Will the Fed hike next week? Dominique sees a subjective one third chance of a 25bp hike at next week’s FOMC meeting. Volatility has spilled over to banks outside the US (e.g., Credit Suisse), and Dominique believes its unlikely markets will have stabilised enough by the 22 March FOMC meeting. She expects the Fed to proceed more cautiously with rate hikes over the next quarter or so, which would be more bullish for cryptocurrencies, but she holds onto her longer-term view of a terminal federal funds rate (FFR) close to 8%.
Bitcoin outperformed all other indices this week. All our crypto indices are in the green this week, led by Bitcoin (+23% WoW). All other indices are up between +6% and +10% each. Our Metaverse index is up the most (+71% YTD) and our Privacy index is up the least (+26% YTD), once rebased to the start of this year. Meanwhile, Bitcoin is up +52% YTD.
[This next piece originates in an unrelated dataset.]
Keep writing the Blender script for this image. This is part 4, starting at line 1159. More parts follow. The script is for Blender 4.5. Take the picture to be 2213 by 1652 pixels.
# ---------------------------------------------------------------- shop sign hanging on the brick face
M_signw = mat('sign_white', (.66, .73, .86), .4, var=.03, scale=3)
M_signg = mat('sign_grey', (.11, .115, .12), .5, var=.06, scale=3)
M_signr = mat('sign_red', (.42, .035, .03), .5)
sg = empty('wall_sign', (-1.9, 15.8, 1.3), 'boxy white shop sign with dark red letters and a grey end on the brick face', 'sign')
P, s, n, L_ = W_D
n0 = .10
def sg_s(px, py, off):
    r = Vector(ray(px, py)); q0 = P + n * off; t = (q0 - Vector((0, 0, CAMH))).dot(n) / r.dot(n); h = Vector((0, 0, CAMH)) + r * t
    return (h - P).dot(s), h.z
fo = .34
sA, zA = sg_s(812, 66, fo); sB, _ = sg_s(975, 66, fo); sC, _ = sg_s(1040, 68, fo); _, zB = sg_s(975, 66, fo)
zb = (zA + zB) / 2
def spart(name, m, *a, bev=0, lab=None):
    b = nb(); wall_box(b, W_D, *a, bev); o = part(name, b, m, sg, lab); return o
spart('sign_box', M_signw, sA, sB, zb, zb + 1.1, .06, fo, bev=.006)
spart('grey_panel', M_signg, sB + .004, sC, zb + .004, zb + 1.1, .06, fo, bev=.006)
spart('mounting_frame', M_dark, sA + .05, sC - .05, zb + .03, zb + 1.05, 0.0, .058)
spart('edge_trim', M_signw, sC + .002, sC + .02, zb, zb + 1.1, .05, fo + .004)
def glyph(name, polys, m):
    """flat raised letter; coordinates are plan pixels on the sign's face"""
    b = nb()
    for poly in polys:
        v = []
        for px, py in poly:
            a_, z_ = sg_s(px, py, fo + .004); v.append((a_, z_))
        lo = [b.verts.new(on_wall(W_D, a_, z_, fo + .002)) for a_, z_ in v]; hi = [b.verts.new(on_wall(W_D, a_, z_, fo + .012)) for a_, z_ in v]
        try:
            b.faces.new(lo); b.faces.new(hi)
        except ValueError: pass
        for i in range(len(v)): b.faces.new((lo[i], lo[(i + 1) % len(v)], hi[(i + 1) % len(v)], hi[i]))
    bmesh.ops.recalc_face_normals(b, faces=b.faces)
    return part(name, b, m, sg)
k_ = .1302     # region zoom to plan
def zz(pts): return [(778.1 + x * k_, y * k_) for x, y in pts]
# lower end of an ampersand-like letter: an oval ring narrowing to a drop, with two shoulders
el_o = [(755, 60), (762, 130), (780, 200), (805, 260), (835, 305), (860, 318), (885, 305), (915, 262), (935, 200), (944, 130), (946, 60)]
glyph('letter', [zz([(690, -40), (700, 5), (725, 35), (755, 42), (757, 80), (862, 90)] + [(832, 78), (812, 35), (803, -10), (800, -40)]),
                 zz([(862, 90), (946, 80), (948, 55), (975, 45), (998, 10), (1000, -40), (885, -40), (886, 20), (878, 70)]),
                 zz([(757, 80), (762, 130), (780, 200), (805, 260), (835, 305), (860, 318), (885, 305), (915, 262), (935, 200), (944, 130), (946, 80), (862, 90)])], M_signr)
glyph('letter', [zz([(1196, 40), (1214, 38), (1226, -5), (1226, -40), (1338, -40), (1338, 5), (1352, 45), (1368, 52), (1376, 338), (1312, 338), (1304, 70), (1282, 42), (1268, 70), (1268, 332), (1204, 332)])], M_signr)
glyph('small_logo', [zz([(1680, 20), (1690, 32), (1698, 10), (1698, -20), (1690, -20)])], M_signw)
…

Correlation between our Smart Contract index and Bitcoin dropped. Our Privacy (+84%), DeFi (+80%), and Metaverse (+80%) indices are most correlated to Bitcoin, while our Smart Contract index (+70%) is least correlated to Bitcoin (Chart 3).
Bitcoin turned negatively correlated to oil. On macro markets, Bitcoin’s correlation to oil has flipped negative (-62%, last month: +20%, Chart 4). Meanwhile, its correlation to the S&P 500 has increased to +10% (last month: +4%) while its correlation to the NASDAQ has increased to +21% (last month: +19%). Elsewhere, Bitcoin’s negative correlation to 10Y yields (-7%, last month: -24%) has reduced while its positive correlation to Gold (+27%, last month: +40%) has also come down.